Nearly three years after the CRA initially announced its position, the Department of Finance has issued a comfort letter advising that the intention was not to capture the payment of registered plan fees from outside the plans, and recommending that the advantage rules be amended to clarify that payment of investment management fees from outside a registered plan does not constitute an advantage under the ITA. The CRA has confirmed it will administer the advantage tax rules in accordance with the comfort letter in anticipation of an amendment to the legislation. This confirmation should bring relief to investment managers and the planholders alike.

2. New Case Law Considering the Definition of an “Advantage”

The Federal Court of Appeal (FCA) recently considered the advantage rules in the case of Louie v. Canada, 2019 FCA 255, which overturned (in part) the Tax Court of Canada (TCC) decision in the Louie v. R, 2018 TCC 255, the first such case to consider the scope of the advantage rules.

The issue before the courts was the tax treatment of the increase in value of a Tax-Free Savings Account (TFSA) which had resulted from 71 swap transactions between the taxpayer’s TFSA and other accounts. Through such transactions, the taxpayer increased the value of her TFSA from her initial contribution of $5,000 to over $200,000 by the end of the calendar year. She stopped undertaking any swap transactions in October 2009, when legislation was amended to explicitly prohibit such transactions. Although there was no specific prohibition on swap transactions at the time the impugned transactions were undertaken, the CRA took the position that the taxpayer received an advantage equal to the annual increase in the fair market value of the TFSA for the 2009, 2010, and 2012 calendar years, less the initial contribution of $5,000. The TFSA suffered a loss in fair market value in 2011, which meant that there was no assessed benefit for that year. At no relevant time were any gains or losses realized.

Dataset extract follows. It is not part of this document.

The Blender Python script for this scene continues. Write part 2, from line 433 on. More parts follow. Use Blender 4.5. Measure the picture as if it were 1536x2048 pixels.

In the trial decision, Lamarre A.C.J. held that the taxpayer received an advantage in relation to her TFSA in 2009, but that she did not receive an advantage for the 2010 and 2012 years, since the purported advantages in those years resulted from natural market fluctuations. The FCA allowed the Crown’s appeal in respect of the later 2010 and 2012 years, holding that the increase in the value of the TFSA for each year was indirectly attributable to the initial 2009 swap transactions because they provided the capital required to realize substantial gains for the TFSA. As such, the assessed benefits were taxable for each year (2009, 2010 and 2012) that there was a gain.

In practical terms, the decision of the FCA supports a calculation of the advantage tax that is equal to 100% of the unrealized gains attributable to the initial impugned investment without taking into account any unrealized losses. This punitive result is apparently intended and as such, advisors and investors should carefully review any transactions which may result in an inadvertent advantage.